LinkedIn also argued unsuccessfully that hiQ, as a LinkedIn member, is bound by its user agreement and its prohibitions on scraping activities. The court rather superficially noted that LinkedIn had terminated hiQ's user status and failed to demonstrate that hiQ's aggregation of data from LinkedIn's public profiles is dependent on its status as a LinkedIn user. Thus, the allegation of breach of contract was left largely unaddressed.[2]

Is this the end of the CFAA as a tool against scraping (in the Northern District of California)?

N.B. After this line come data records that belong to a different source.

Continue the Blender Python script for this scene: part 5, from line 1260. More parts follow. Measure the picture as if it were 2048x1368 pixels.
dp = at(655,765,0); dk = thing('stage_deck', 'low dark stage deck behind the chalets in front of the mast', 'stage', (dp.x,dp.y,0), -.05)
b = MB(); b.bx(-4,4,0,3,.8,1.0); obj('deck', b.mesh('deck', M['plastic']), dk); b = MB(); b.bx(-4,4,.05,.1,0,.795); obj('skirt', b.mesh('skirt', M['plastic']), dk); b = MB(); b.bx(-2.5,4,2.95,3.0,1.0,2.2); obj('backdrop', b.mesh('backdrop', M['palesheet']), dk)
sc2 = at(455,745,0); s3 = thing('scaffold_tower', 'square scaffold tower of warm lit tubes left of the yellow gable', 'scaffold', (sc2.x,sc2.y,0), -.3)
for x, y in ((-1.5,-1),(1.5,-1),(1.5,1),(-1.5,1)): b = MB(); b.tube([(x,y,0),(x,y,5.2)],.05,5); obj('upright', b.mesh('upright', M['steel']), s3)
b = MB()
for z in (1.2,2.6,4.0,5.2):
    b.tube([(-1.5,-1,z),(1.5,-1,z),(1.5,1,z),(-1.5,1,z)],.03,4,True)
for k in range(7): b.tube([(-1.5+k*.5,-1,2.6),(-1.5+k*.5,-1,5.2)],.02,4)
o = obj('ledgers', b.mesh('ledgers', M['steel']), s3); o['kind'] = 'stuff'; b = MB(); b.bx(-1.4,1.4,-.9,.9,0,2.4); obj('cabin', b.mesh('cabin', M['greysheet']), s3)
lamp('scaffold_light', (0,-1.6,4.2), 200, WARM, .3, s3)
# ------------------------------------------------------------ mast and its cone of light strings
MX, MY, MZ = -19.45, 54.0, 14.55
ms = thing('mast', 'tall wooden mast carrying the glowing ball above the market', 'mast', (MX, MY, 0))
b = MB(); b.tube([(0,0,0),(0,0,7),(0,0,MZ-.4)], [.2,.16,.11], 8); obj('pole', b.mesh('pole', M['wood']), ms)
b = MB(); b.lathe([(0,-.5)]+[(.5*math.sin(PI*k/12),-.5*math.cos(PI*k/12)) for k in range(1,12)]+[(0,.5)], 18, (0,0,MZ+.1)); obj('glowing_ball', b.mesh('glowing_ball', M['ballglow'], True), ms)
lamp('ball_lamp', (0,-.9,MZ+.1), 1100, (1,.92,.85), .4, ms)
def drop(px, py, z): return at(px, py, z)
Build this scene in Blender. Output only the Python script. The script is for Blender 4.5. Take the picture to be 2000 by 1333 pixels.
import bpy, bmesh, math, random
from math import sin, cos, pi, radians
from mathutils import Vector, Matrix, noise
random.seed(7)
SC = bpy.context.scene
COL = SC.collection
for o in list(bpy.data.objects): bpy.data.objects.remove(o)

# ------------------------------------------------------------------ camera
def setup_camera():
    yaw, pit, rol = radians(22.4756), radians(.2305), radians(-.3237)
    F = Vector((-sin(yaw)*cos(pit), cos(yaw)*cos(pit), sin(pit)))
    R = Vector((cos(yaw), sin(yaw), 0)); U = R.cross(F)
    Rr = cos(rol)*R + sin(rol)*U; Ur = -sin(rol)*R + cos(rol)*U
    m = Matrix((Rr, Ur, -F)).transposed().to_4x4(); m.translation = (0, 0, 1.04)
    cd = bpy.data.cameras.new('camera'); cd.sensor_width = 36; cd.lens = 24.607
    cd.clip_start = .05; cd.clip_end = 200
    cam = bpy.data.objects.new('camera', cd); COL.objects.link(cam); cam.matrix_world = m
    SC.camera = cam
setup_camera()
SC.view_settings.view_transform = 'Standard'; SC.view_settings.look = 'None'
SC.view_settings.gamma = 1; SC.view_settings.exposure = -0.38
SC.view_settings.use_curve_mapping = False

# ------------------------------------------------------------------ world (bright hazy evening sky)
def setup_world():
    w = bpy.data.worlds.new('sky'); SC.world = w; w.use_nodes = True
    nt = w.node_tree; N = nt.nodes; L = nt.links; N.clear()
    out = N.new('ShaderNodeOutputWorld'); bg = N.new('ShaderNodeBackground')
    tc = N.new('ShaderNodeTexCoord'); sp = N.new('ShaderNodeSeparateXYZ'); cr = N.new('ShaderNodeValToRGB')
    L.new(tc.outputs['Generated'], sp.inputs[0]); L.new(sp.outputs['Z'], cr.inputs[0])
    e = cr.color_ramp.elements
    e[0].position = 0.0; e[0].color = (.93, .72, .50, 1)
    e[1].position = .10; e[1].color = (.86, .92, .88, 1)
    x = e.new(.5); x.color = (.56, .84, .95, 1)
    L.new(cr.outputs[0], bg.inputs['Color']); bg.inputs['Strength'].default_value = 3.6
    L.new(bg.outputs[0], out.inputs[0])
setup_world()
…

Before viewing this as a green light for scraping, readers should note the following about the opinion:

  • Because of the importance of this issue, and some of the narrow distinctions from precedential case law made by the court in reaching its conclusions, this decision seems ripe for appeal.

  • The decision is limited to only the question of whether injunctive relief was appropriate under the specific facts of the case. It is not a clear holding that the CFAA does not apply to scraping.

  • The decision focuses on sites which make data "publicly available." In this case, the data was viewable by anyone, without the need for a password. As the court summed up its holding: "Where a website or computer owner has imposed a password authentication system to regulate access, it makes sense to apply a plain meaning reading of 'access' 'without authorization' such that 'a defendant can run afoul of the CFAA when he or she has no permission to access a computer or when such permission has been revoked explicitly.' But…in the context of a publicly viewable web page open to all on the Internet, the 'plainness' of the meaning of 'access' 'without authorization' is less obvious. Context matters."

  • The decision does not address the breach of contract claims based on website terms of use, as well as claims based in copyright, trespass or other causes of action.

  • It does not address situations where the "robots.txt" file is ignored, or where a scraper is acting in a misleading way or otherwise concealing its identity. It should be recalled, however, that the Ninth Circuit in Power Ventures stated, in dicta, that simply bypassing an IP address block, without more, would not constitute unauthorized use.

  • It does not address factors such as the interference with a website's sale or other authorized distribution of the data being scraped.

As it now stands, the hiQ opinion's holding and dicta offers a positive trend for those interested in scraping, yet leaves unanswered questions that present risk. Nonetheless, website owners seeking to block scrapers must evaluate this decision to understand what contractual and technical measures, if any, a site might undertake to thwart unwanted scraping of public-facing web content.